OBJECTIVE: Repeat each line exactly as it is written.

DATASET CONTENT:

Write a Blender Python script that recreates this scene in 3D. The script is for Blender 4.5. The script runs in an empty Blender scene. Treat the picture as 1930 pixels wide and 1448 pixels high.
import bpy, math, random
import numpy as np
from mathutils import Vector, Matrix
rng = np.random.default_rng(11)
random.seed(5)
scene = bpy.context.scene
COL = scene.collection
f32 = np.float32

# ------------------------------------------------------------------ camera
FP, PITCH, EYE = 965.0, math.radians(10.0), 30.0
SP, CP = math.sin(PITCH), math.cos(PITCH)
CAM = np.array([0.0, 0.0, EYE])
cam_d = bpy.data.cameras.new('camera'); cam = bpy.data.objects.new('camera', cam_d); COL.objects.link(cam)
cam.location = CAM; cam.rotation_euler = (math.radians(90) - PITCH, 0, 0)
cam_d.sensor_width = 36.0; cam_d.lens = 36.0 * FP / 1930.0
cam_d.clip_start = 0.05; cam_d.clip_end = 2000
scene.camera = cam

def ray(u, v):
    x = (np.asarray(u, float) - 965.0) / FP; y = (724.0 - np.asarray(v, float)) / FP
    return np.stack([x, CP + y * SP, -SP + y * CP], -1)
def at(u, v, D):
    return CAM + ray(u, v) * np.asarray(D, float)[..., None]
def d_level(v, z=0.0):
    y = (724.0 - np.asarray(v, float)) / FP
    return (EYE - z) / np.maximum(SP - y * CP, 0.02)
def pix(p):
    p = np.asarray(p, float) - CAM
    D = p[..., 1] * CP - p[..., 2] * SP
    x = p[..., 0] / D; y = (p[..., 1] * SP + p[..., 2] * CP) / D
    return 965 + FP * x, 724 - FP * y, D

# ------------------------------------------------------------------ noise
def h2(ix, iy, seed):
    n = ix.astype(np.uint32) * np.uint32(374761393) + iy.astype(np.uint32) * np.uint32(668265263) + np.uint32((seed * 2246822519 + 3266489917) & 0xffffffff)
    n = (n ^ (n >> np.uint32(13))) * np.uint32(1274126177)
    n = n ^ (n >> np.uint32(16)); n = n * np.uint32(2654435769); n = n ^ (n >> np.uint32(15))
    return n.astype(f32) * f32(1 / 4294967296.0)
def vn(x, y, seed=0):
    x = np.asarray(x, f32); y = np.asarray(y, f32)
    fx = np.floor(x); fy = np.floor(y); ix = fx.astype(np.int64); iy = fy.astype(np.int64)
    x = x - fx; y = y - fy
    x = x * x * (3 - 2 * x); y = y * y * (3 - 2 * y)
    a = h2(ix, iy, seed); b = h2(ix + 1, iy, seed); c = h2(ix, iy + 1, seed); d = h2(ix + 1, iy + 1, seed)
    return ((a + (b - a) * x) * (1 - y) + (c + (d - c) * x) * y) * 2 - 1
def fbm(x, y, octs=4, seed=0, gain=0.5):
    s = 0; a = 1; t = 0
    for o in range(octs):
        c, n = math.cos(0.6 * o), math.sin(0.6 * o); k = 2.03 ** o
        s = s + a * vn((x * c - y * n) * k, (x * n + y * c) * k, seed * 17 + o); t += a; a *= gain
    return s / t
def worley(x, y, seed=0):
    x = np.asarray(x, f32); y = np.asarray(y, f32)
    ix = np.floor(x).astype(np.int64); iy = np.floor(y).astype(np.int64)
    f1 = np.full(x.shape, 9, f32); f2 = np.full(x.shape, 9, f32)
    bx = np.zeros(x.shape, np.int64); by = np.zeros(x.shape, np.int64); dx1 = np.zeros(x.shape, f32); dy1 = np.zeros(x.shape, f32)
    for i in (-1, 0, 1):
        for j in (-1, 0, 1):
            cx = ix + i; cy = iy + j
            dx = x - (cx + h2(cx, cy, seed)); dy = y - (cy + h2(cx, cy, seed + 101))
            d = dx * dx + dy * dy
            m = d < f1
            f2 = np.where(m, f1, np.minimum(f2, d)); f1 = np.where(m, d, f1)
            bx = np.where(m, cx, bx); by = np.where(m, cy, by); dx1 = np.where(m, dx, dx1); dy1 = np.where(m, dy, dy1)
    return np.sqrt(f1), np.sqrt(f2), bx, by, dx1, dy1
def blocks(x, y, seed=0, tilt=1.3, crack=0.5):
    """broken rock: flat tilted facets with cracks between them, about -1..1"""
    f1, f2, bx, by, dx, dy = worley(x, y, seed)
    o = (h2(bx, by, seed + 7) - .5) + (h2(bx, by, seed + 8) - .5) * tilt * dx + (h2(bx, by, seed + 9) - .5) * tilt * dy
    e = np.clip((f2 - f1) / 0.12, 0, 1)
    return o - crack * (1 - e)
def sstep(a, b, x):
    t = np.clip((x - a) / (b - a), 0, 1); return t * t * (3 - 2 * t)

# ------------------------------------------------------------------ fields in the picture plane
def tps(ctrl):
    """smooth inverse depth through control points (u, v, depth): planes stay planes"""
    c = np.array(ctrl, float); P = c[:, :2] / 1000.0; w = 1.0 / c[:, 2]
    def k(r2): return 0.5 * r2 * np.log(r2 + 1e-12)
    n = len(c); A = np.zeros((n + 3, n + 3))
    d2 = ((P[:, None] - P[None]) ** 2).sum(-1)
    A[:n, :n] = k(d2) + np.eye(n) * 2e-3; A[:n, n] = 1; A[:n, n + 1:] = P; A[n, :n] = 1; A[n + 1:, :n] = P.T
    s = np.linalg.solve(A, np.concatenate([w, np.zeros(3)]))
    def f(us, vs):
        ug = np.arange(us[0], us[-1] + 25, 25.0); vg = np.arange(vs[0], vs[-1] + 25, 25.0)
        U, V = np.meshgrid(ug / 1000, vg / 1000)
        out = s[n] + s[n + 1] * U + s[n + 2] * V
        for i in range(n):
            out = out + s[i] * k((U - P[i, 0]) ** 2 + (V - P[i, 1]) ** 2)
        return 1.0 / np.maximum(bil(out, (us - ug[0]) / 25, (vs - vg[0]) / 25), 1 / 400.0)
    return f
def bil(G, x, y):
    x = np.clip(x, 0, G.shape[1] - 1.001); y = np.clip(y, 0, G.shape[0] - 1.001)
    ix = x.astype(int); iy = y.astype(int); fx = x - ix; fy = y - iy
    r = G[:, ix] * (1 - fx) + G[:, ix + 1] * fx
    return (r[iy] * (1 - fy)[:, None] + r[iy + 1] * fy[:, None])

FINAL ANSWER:
Write a Blender Python script that recreates this scene in 3D. The script is for Blender 4.5. The script runs in an empty Blender scene. Treat the picture as 1930 pixels wide and 1448 pixels high.
import bpy, math, random
import numpy as np
from mathutils import Vector, Matrix
rng = np.random.default_rng(11)
random.seed(5)
scene = bpy.context.scene
COL = scene.collection
f32 = np.float32

# ------------------------------------------------------------------ camera
FP, PITCH, EYE = 965.0, math.radians(10.0), 30.0
SP, CP = math.sin(PITCH), math.cos(PITCH)
CAM = np.array([0.0, 0.0, EYE])
cam_d = bpy.data.cameras.new('camera'); cam = bpy.data.objects.new('camera', cam_d); COL.objects.link(cam)
cam.location = CAM; cam.rotation_euler = (math.radians(90) - PITCH, 0, 0)
cam_d.sensor_width = 36.0; cam_d.lens = 36.0 * FP / 1930.0
cam_d.clip_start = 0.05; cam_d.clip_end = 2000
scene.camera = cam

def ray(u, v):
    x = (np.asarray(u, float) - 965.0) / FP; y = (724.0 - np.asarray(v, float)) / FP
    return np.stack([x, CP + y * SP, -SP + y * CP], -1)
def at(u, v, D):
    return CAM + ray(u, v) * np.asarray(D, float)[..., None]
def d_level(v, z=0.0):
    y = (724.0 - np.asarray(v, float)) / FP
    return (EYE - z) / np.maximum(SP - y * CP, 0.02)
def pix(p):
    p = np.asarray(p, float) - CAM
    D = p[..., 1] * CP - p[..., 2] * SP
    x = p[..., 0] / D; y = (p[..., 1] * SP + p[..., 2] * CP) / D
    return 965 + FP * x, 724 - FP * y, D

# ------------------------------------------------------------------ noise
def h2(ix, iy, seed):
    n = ix.astype(np.uint32) * np.uint32(374761393) + iy.astype(np.uint32) * np.uint32(668265263) + np.uint32((seed * 2246822519 + 3266489917) & 0xffffffff)
    n = (n ^ (n >> np.uint32(13))) * np.uint32(1274126177)
    n = n ^ (n >> np.uint32(16)); n = n * np.uint32(2654435769); n = n ^ (n >> np.uint32(15))
    return n.astype(f32) * f32(1 / 4294967296.0)
def vn(x, y, seed=0):
    x = np.asarray(x, f32); y = np.asarray(y, f32)
    fx = np.floor(x); fy = np.floor(y); ix = fx.astype(np.int64); iy = fy.astype(np.int64)
    x = x - fx; y = y - fy
    x = x * x * (3 - 2 * x); y = y * y * (3 - 2 * y)
    a = h2(ix, iy, seed); b = h2(ix + 1, iy, seed); c = h2(ix, iy + 1, seed); d = h2(ix + 1, iy + 1, seed)
    return ((a + (b - a) * x) * (1 - y) + (c + (d - c) * x) * y) * 2 - 1
def fbm(x, y, octs=4, seed=0, gain=0.5):
    s = 0; a = 1; t = 0
    for o in range(octs):
        c, n = math.cos(0.6 * o), math.sin(0.6 * o); k = 2.03 ** o
        s = s + a * vn((x * c - y * n) * k, (x * n + y * c) * k, seed * 17 + o); t += a; a *= gain
    return s / t
def worley(x, y, seed=0):
    x = np.asarray(x, f32); y = np.asarray(y, f32)
    ix = np.floor(x).astype(np.int64); iy = np.floor(y).astype(np.int64)
    f1 = np.full(x.shape, 9, f32); f2 = np.full(x.shape, 9, f32)
    bx = np.zeros(x.shape, np.int64); by = np.zeros(x.shape, np.int64); dx1 = np.zeros(x.shape, f32); dy1 = np.zeros(x.shape, f32)
    for i in (-1, 0, 1):
        for j in (-1, 0, 1):
            cx = ix + i; cy = iy + j
            dx = x - (cx + h2(cx, cy, seed)); dy = y - (cy + h2(cx, cy, seed + 101))
            d = dx * dx + dy * dy
            m = d < f1
            f2 = np.where(m, f1, np.minimum(f2, d)); f1 = np.where(m, d, f1)
            bx = np.where(m, cx, bx); by = np.where(m, cy, by); dx1 = np.where(m, dx, dx1); dy1 = np.where(m, dy, dy1)
    return np.sqrt(f1), np.sqrt(f2), bx, by, dx1, dy1
def blocks(x, y, seed=0, tilt=1.3, crack=0.5):
    """broken rock: flat tilted facets with cracks between them, about -1..1"""
    f1, f2, bx, by, dx, dy = worley(x, y, seed)
    o = (h2(bx, by, seed + 7) - .5) + (h2(bx, by, seed + 8) - .5) * tilt * dx + (h2(bx, by, seed + 9) - .5) * tilt * dy
    e = np.clip((f2 - f1) / 0.12, 0, 1)
    return o - crack * (1 - e)
def sstep(a, b, x):
    t = np.clip((x - a) / (b - a), 0, 1); return t * t * (3 - 2 * t)

# ------------------------------------------------------------------ fields in the picture plane
def tps(ctrl):
    """smooth inverse depth through control points (u, v, depth): planes stay planes"""
    c = np.array(ctrl, float); P = c[:, :2] / 1000.0; w = 1.0 / c[:, 2]
    def k(r2): return 0.5 * r2 * np.log(r2 + 1e-12)
    n = len(c); A = np.zeros((n + 3, n + 3))
    d2 = ((P[:, None] - P[None]) ** 2).sum(-1)
    A[:n, :n] = k(d2) + np.eye(n) * 2e-3; A[:n, n] = 1; A[:n, n + 1:] = P; A[n, :n] = 1; A[n + 1:, :n] = P.T
    s = np.linalg.solve(A, np.concatenate([w, np.zeros(3)]))
    def f(us, vs):
        ug = np.arange(us[0], us[-1] + 25, 25.0); vg = np.arange(vs[0], vs[-1] + 25, 25.0)
        U, V = np.meshgrid(ug / 1000, vg / 1000)
        out = s[n] + s[n + 1] * U + s[n + 2] * V
        for i in range(n):
            out = out + s[i] * k((U - P[i, 0]) ** 2 + (V - P[i, 1]) ** 2)
        return 1.0 / np.maximum(bil(out, (us - ug[0]) / 25, (vs - vg[0]) / 25), 1 / 400.0)
    return f
def bil(G, x, y):
    x = np.clip(x, 0, G.shape[1] - 1.001); y = np.clip(y, 0, G.shape[0] - 1.001)
    ix = x.astype(int); iy = y.astype(int); fx = x - ix; fy = y - iy
    r = G[:, ix] * (1 - fx) + G[:, ix + 1] * fx
    return (r[iy] * (1 - fy)[:, None] + r[iy + 1] * fy[:, None])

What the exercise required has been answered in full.